In 2019 the EAT-Lancet Commission on Food, Plant and Health attempted to answer the question: Can we feed a future population of 10 billion people a healthy diet within planetary boundaries? Their findings recommended changes to the diets of people all around the world in one way or another. For inhabitants of Europe and North America, they recommended that a diet with less red meat and more dried legumes (such as beans, peas and lentils) would be better for personal health as well as the future sustainability of our planet and food systems.
“The Planetary Health Diet emphasizes a plant-forward diet where whole grains, fruits, vegetables, nuts and legumes comprise a greater proportion of foods consumed. Meat and dairy constitute important parts of the diet but in significantly smaller proportions than whole grains, fruits, vegetables, nuts and legumes.”
EAT-Lancet Commission
Autumn and winter are stew season. From the warming spices of North African tagines, through cassoulets to casseroles and hot pots, this is the time of year when a big pot of hearty food provides comfort and warmth.
GUERNSEY BEAN JAR
The Channel Island of Guernsey is within sight of the north coast of France, and the island’s traditional cuisine is a blend of English and French influences much like many other areas of the island’s culture. Guernsey bean jar is a slow cooked bean-heavy casserole that dates back hundreds of years and takes obvious cues from French cassoulets. These days it’s more of a novelty item on menus or is served up at special events and occasions on the island, but until the 1920s it was still commonly eaten for breakfast. It was traditionally prepared by islanders at home in a ceramic pot (the “jar”) that was then taken to the local bakery after they’d finished baking for the day to be left in their cooling oven to cook overnight (usually on a Sunday) before being collected in the morning. Like so many folk dishes, there is no set recipe and many families had their own versions, with recipes passed down orally or by demonstration. As long as it contains beans, carrots, onions and a cheap cut of meat with the bone in (the bone helps to produce a rich, thick gravy), and is cooked low and slow, then it qualifies as bean jar. It’s incredibly easy to make (perfect if you’ve got a slow cook pot or work from home and can put it on in the morning ready to eat for dinner), uses cheap and often unpopular cuts of meat that reduces waste (it’s a great one for nose-to-tail eating), and those all-important dried legumes that we all need to eat more of are the main ingredient. Here’s how to make Guernsey bean jar.
INGREDIENTS
200g dried haricot beans
200g dried butter beans
1 large onion chopped
2 carrots chopped
1 pigs trotter or a slice of shin of beef, bone-in
1 bay leaf
1.5 litres beef stock or water
METHOD
Soak the beans overnight in water.
In the morning, put all of the prepared ingredients and about ¾ of the stock into a large casserole dish or slow cook pot. Put a lid on or cover and put in an oven at 150-170°C for 6-8 hours. Check the bean jar occasionally and add more stock or water as required to stop it from drying out and to produce a gravy. Remove from the oven, take the bone (and any cartilage, if you used a pig’s trotter) and bay leaf from the stew, and adjust the seasoning before serving.

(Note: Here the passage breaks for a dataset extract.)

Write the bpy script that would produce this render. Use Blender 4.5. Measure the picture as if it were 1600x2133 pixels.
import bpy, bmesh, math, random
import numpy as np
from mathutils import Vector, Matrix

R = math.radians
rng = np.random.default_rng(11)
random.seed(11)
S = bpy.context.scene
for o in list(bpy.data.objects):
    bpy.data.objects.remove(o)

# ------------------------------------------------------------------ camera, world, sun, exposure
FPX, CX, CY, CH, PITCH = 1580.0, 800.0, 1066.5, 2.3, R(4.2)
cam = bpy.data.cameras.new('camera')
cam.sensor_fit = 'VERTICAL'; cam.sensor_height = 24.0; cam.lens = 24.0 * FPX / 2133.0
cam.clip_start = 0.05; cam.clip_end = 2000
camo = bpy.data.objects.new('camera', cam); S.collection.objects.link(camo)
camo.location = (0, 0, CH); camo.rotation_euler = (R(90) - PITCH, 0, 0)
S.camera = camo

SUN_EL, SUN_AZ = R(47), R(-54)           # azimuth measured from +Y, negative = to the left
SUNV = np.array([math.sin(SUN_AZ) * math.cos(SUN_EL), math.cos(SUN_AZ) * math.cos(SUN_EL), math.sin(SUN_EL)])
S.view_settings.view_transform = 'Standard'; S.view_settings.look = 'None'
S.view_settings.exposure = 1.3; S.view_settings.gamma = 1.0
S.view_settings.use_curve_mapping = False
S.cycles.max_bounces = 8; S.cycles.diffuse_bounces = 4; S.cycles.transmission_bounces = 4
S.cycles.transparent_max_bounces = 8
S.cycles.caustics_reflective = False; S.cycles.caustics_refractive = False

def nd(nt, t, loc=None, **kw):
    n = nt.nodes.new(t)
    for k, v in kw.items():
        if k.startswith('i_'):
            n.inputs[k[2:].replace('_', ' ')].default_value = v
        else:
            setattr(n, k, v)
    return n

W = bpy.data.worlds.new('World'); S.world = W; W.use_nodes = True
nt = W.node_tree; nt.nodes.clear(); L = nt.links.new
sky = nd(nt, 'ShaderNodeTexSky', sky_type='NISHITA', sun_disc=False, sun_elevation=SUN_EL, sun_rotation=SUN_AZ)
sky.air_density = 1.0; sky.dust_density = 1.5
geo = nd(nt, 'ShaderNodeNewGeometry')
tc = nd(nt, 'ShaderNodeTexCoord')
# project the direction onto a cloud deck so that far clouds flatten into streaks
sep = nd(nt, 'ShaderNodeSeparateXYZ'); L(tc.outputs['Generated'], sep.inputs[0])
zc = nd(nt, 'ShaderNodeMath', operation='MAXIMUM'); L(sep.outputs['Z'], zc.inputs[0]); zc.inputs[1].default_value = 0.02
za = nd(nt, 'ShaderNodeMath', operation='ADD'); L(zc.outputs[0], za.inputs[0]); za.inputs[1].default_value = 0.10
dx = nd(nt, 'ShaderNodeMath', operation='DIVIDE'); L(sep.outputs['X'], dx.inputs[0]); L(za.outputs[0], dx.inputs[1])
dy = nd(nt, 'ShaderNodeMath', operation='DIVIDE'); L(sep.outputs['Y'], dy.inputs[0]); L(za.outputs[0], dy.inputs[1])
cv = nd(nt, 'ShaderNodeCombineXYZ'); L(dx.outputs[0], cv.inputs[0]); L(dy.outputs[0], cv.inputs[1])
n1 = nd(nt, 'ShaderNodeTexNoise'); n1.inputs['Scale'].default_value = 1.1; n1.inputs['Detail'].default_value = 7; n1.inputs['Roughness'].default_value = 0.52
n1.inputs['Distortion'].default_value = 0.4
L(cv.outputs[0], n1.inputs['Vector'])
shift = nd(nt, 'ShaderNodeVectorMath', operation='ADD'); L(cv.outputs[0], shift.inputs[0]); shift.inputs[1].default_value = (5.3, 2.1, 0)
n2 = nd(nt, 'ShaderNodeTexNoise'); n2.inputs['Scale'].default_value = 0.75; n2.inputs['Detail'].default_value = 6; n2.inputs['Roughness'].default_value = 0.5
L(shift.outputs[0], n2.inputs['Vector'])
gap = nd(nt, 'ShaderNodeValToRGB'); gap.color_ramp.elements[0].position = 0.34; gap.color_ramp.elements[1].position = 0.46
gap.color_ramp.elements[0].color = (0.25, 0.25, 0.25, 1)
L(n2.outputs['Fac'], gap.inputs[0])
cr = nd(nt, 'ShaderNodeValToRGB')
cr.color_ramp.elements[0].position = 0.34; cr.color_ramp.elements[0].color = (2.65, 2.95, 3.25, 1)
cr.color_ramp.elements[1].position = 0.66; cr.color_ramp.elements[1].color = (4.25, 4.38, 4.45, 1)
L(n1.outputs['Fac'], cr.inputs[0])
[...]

As there is no strict recipe, you can use all haricot beans (just double the quantity), add more vegetables or potatoes, or make it vegetarian by omitting the meat and using vegetable stock.
*It’s worth noting here, on the environmental front, that haricot beans (the most popular pulse in the UK, because they are the beans in baked beans) are not grown commercially in this country. Almost all of the beans in tins of baked beans consumed in the UK are imported from the US, Canada, Ethiopia and China. Shipping dried beans is a very efficient way of freighting food (because you’re not transporting a large weight of water, and the good news is that new varieties of haricot bean are being bred to grow successfully in British sunlight. Like I said in the introduction, the environmental impact of what we eat is a complex topic!